よつてその予備的請求につき案ずるに、本件建物が反訴被告の所有に属することは前認定のとおりであり、証人鈴木利文の証言及びこれにより成立を認め得べき丙第二、第三号証によれば、本件建物の敷地を含む約百十二坪は右鈴本利文の所有地であり、昭和二十九年三月一日附契約により反訴原告に対しその主張の約旨で賃貸せられたものであることが認められる。而して反訴被告は本件建物の敷地約十坪(その範囲が主文第五項のとおりであることは当事者間に争がない。)につき反訴被告と被告利川との間に転貸借契約が成立し、鈴木利文の承諾を得たと主張するが右承諾があつた事実を確認するに足る証拠がない。証人剣重はなの証言中には、建物完成後鈴木と面会した際同人が「建ててしまつたものは仕方がない。岩崎に話してみよう。云々」と言明した旨及び「地代の額は決められないから貯金しておくように」といつた旨の供述があるが、この供述のみでは証人鈴木利文の証言並びに前記認定の反訴原告との賃貸借契約成立の事実、被告利川及訴外会社代表者岩崎の行動等に照して、鈴木が転貸借契約に対し承諾を与えたものとは解し難く、むしろ同人は自己の知らない間に右三名間に生じた複雑な関係を聞知しその態度決定を留保したものと解するのが妥当であり、その後同人が前記のような承諾を与えたことを認むべき証拠は何等存在しないのであるから、結局反訴被告の右主張は採用し難い。

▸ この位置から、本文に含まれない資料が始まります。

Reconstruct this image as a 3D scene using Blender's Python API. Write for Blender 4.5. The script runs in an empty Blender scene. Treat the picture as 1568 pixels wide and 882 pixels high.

従つて反訴被告は何等の権原なくして所有者鈴木の土地約十坪を占有し地上に本件建物を所有して同人の土地所有権行使を妨害していることとなり、同人に対し本件土地建物を収去して敷地約十坪を明渡すべき義務があるものというべく、鈴木より本件土地を賃借した反訴原告は同人に対する土地使用請求権に基き同人に代位してその妨害排除請求権を行使し得ることは論をまたないところであるから、反訴原告の予備的請求は正当である。

三、結論

以上判断したとおり、原告の本訴請求は全部正当であるからこれを認容し、反訴原告の請求中第一項の請求は失当としてこれを棄却し、予備的請求は正当であるからこれを認容すべきものとし、訴訟費用の負担につき民事訴訟法第八十九条、第九十二条、第九十三条を適用して主文のとおり判決する。なお反訴原告の求める仮執行の宣言は本件事案の事実関係に鑑み適切でないと考えられるのでその申立を却下する。